REVIEW: Gandalf’s Fist – A Forest Of Fey


Maximum Volume Music’s resident proggist Andy finds plenty of reason to be excited as a walk in the forest results in something of a classic

A gap in in a hedge, innocent at first, leads down a lane few dare to tread.
Where a land filled with wonder awaits for all those who dare pass unseen.
The creatures that dwell here are fabulous yet familiar…
An Old English Gent; A prim and proper lady; the urchin boy full of fun and mischief
A travelling bunch of misfits who fill the world with sinister fun.
Ensnared for a time without end, a child stumbles into this world that is neither normal nor sane.
Guard yourself from the lands outside, for the world we create is not cruel, nor kind
Welcome one and all to the other side… please watch your head.

The above is a spoken word piece towards the start of this magnificent, sprawling work, called “The Figure Speaks.”

But then what did you expect? It’s the name that gives it away. Gandalf’s Fist. You just read it and know

You know instinctively that what you are going to listen to is something just a little bit different, just a little bit quirky perhaps – but never self-consciously so, and something quintessentially English.

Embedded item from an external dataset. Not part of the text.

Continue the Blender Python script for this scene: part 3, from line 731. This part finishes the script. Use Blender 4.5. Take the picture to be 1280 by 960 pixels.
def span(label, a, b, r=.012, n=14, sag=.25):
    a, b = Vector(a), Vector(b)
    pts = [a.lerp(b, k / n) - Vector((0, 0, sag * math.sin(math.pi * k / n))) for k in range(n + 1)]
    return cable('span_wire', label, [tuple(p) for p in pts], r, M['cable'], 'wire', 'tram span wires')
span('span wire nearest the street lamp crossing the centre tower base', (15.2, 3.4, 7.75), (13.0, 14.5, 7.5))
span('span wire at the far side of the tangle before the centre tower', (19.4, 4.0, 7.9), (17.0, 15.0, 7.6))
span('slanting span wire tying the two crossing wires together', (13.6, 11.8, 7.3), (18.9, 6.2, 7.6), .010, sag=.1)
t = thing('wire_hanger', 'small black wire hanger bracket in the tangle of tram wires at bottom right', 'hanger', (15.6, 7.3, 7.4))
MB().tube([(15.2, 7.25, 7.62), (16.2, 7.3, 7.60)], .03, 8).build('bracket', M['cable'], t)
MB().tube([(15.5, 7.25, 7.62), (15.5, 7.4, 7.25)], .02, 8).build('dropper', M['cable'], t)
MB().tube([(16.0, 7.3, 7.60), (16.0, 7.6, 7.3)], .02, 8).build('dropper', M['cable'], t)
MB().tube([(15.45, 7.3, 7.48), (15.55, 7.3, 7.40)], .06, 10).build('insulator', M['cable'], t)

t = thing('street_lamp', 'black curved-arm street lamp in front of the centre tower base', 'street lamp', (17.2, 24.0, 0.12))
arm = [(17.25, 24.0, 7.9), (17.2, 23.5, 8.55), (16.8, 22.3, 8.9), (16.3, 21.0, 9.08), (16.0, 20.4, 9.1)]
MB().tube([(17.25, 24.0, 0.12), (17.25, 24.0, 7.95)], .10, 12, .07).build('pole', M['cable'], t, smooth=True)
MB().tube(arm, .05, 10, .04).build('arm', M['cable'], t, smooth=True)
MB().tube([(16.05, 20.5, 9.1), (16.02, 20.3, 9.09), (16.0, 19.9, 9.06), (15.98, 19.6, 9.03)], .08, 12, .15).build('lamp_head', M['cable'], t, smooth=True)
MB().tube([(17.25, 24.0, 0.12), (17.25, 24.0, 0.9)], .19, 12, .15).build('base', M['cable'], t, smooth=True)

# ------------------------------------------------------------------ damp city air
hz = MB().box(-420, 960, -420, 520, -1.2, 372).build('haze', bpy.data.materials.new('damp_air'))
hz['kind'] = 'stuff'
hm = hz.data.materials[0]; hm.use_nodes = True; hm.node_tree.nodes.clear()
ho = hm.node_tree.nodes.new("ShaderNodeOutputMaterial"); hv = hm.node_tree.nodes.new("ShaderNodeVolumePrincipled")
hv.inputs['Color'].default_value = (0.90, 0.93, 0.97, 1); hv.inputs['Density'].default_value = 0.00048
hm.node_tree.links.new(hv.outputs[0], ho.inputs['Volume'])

The thing is with Gandalf’s Fist, it’s about more than that. They have pedigree, their 2013 release “A Day In The Life of A Universal Wanderer,” was a favourite of legendary rock scribe Geoff Barton, now the fertile minds of founding members Dean Marsh and Luke Severn are back, with a record that is simply astonishing in scope.

The story goes that Dean was walking in a forest on a blustery day near his Cumbrian home. When he returned, where most of us would put the kettle on and see what we had to watch on on our Sky plus box, he had this album scoped out in his head. It’s enough to make you sick. Or at least it would be if it wasn’t so good.

“Forest Of Fey” tells the story of a young girl who gets lost in the forest, meeting some strange, enchanted characters on the way. Possibly. You see the absolute beauty of this record is that it might not be about that all – it’s one of those rare things that can mean whatever the listener thinks it means.

For certain however, it kicks off with “Childhood Ghosts,” which instantly sucks you into its sphere, before”Gardens Of The Lost” entangles you in its web magnificently. This is one of several tracks to feature the female vocals of Melissa Hollick, who does a fine job. It also features, on whistles, the considerable talent of Nightwish multi-instrumentalist Troy Donockley, one of many special guests including Matt Stevens, It Bites’ John Mitchell and Clive Nolan of Pendragon, who all bring their own touches and flourishes to proceedings.

This is GF’s first album as a four piece and a return to their more folky sound. Occasionally they can still cut loose, and the title track features a stunning guitar solo alongside its huge chorus. “The World We Created” is perhaps best of all, undulating and meandering it’s way to something genuinely thrilling and all in five minutes, “nothing is what seems, especially here and now,” it says. A neat metaphor for this record if ever there was one.

“Drifter On The Edge Of Time” brings with epic intentions, “Forest Rose (Coming Home)” is full-on folk, “Return To The Tournament” is almost medieval in feel, while the end of the album sees “Stories Old And Stories Told (Of Children Brave And Children Bold)” weave its lilting acoustics, telling it’s tale of childhood dreams along the way, before the almost foreboding “The Poison Tree” finishes things off in rather darker tones than much of the rest of the material here.

This is an album that keeps on revealing more to the listener with every spin. It’s a body of work that is only limited by its own – and your – imagination. Investigate this enchanted world, it’s one of the best records you will hear all year.